Work to do:
Copy out the listing in full, exactly as written, but not its pictures.

Given material:

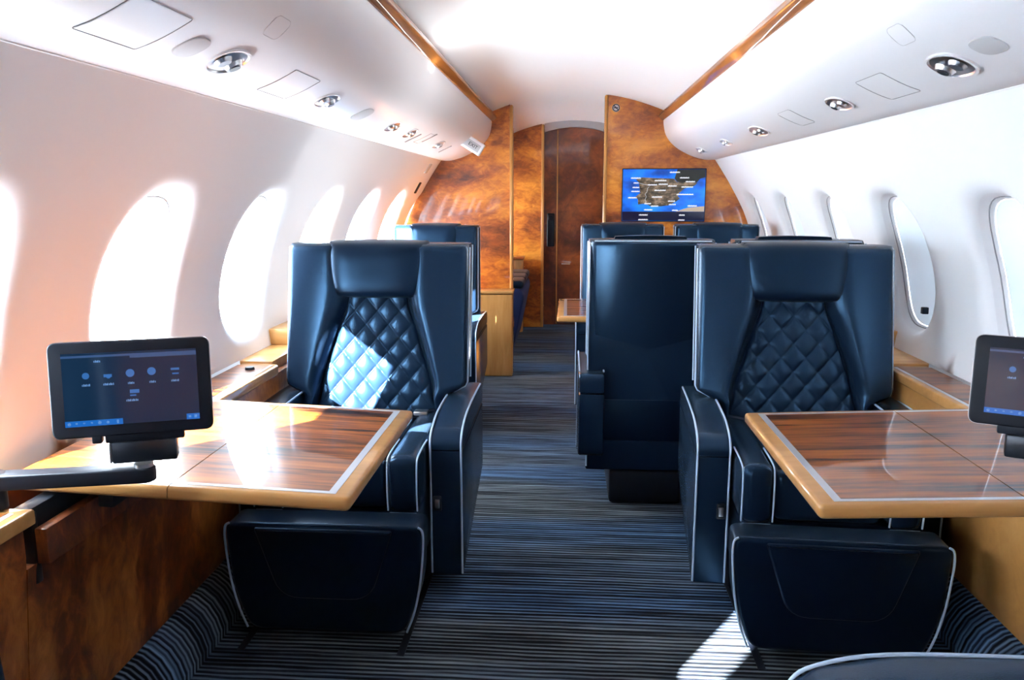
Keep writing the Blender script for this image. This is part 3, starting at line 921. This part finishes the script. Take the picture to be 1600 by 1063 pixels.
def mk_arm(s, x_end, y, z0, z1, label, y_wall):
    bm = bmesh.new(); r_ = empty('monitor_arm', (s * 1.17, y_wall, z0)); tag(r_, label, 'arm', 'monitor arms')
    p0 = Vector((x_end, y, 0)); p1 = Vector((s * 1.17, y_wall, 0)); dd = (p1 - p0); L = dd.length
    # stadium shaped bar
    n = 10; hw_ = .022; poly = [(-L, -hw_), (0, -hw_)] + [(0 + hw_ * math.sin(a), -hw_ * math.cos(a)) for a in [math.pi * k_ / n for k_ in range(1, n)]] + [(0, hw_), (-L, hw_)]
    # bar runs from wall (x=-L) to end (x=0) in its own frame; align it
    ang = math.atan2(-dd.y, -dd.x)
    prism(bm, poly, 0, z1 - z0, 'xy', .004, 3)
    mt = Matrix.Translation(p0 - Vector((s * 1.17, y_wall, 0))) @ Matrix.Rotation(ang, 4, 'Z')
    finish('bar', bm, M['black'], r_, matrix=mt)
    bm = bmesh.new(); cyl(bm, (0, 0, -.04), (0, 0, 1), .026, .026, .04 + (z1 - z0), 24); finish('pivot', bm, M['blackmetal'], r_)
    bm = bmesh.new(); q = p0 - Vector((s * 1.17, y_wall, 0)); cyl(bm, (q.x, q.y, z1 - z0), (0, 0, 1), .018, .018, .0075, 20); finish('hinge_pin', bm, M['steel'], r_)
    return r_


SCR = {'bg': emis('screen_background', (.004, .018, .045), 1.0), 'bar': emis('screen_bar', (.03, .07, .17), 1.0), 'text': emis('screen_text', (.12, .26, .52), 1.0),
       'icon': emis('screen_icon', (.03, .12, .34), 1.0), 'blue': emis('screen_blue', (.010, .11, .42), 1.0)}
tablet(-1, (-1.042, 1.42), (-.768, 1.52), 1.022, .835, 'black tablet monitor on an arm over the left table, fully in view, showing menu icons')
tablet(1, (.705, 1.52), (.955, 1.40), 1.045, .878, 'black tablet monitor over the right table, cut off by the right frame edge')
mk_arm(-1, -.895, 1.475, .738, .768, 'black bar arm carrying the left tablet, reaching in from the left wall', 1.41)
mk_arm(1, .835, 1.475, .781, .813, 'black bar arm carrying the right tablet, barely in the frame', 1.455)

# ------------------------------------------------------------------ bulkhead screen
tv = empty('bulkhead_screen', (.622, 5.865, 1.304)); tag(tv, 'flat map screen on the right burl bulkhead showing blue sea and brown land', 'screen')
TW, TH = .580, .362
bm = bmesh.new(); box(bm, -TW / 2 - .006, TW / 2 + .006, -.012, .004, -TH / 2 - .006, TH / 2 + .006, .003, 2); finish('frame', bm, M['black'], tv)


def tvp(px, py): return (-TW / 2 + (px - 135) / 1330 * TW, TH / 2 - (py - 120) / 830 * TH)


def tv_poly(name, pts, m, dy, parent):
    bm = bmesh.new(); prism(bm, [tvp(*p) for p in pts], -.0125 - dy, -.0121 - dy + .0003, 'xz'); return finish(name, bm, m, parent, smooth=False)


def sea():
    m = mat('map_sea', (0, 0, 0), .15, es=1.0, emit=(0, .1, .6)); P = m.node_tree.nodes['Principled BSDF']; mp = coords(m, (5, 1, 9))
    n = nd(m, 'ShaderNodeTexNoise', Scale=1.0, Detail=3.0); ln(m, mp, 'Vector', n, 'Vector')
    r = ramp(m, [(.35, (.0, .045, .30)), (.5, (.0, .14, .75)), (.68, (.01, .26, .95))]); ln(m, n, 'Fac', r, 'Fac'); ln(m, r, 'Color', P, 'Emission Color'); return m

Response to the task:
Keep writing the Blender script for this image. This is part 3, starting at line 921. This part finishes the script. Take the picture to be 1600 by 1063 pixels.
def mk_arm(s, x_end, y, z0, z1, label, y_wall):
    bm = bmesh.new(); r_ = empty('monitor_arm', (s * 1.17, y_wall, z0)); tag(r_, label, 'arm', 'monitor arms')
    p0 = Vector((x_end, y, 0)); p1 = Vector((s * 1.17, y_wall, 0)); dd = (p1 - p0); L = dd.length
    # stadium shaped bar
    n = 10; hw_ = .022; poly = [(-L, -hw_), (0, -hw_)] + [(0 + hw_ * math.sin(a), -hw_ * math.cos(a)) for a in [math.pi * k_ / n for k_ in range(1, n)]] + [(0, hw_), (-L, hw_)]
    # bar runs from wall (x=-L) to end (x=0) in its own frame; align it
    ang = math.atan2(-dd.y, -dd.x)
    prism(bm, poly, 0, z1 - z0, 'xy', .004, 3)
    mt = Matrix.Translation(p0 - Vector((s * 1.17, y_wall, 0))) @ Matrix.Rotation(ang, 4, 'Z')
    finish('bar', bm, M['black'], r_, matrix=mt)
    bm = bmesh.new(); cyl(bm, (0, 0, -.04), (0, 0, 1), .026, .026, .04 + (z1 - z0), 24); finish('pivot', bm, M['blackmetal'], r_)
    bm = bmesh.new(); q = p0 - Vector((s * 1.17, y_wall, 0)); cyl(bm, (q.x, q.y, z1 - z0), (0, 0, 1), .018, .018, .0075, 20); finish('hinge_pin', bm, M['steel'], r_)
    return r_


SCR = {'bg': emis('screen_background', (.004, .018, .045), 1.0), 'bar': emis('screen_bar', (.03, .07, .17), 1.0), 'text': emis('screen_text', (.12, .26, .52), 1.0),
       'icon': emis('screen_icon', (.03, .12, .34), 1.0), 'blue': emis('screen_blue', (.010, .11, .42), 1.0)}
tablet(-1, (-1.042, 1.42), (-.768, 1.52), 1.022, .835, 'black tablet monitor on an arm over the left table, fully in view, showing menu icons')
tablet(1, (.705, 1.52), (.955, 1.40), 1.045, .878, 'black tablet monitor over the right table, cut off by the right frame edge')
mk_arm(-1, -.895, 1.475, .738, .768, 'black bar arm carrying the left tablet, reaching in from the left wall', 1.41)
mk_arm(1, .835, 1.475, .781, .813, 'black bar arm carrying the right tablet, barely in the frame', 1.455)

# ------------------------------------------------------------------ bulkhead screen
tv = empty('bulkhead_screen', (.622, 5.865, 1.304)); tag(tv, 'flat map screen on the right burl bulkhead showing blue sea and brown land', 'screen')
TW, TH = .580, .362
bm = bmesh.new(); box(bm, -TW / 2 - .006, TW / 2 + .006, -.012, .004, -TH / 2 - .006, TH / 2 + .006, .003, 2); finish('frame', bm, M['black'], tv)


def tvp(px, py): return (-TW / 2 + (px - 135) / 1330 * TW, TH / 2 - (py - 120) / 830 * TH)


def tv_poly(name, pts, m, dy, parent):
    bm = bmesh.new(); prism(bm, [tvp(*p) for p in pts], -.0125 - dy, -.0121 - dy + .0003, 'xz'); return finish(name, bm, m, parent, smooth=False)


def sea():
    m = mat('map_sea', (0, 0, 0), .15, es=1.0, emit=(0, .1, .6)); P = m.node_tree.nodes['Principled BSDF']; mp = coords(m, (5, 1, 9))
    n = nd(m, 'ShaderNodeTexNoise', Scale=1.0, Detail=3.0); ln(m, mp, 'Vector', n, 'Vector')
    r = ramp(m, [(.35, (.0, .045, .30)), (.5, (.0, .14, .75)), (.68, (.01, .26, .95))]); ln(m, n, 'Fac', r, 'Fac'); ln(m, r, 'Color', P, 'Emission Color'); return m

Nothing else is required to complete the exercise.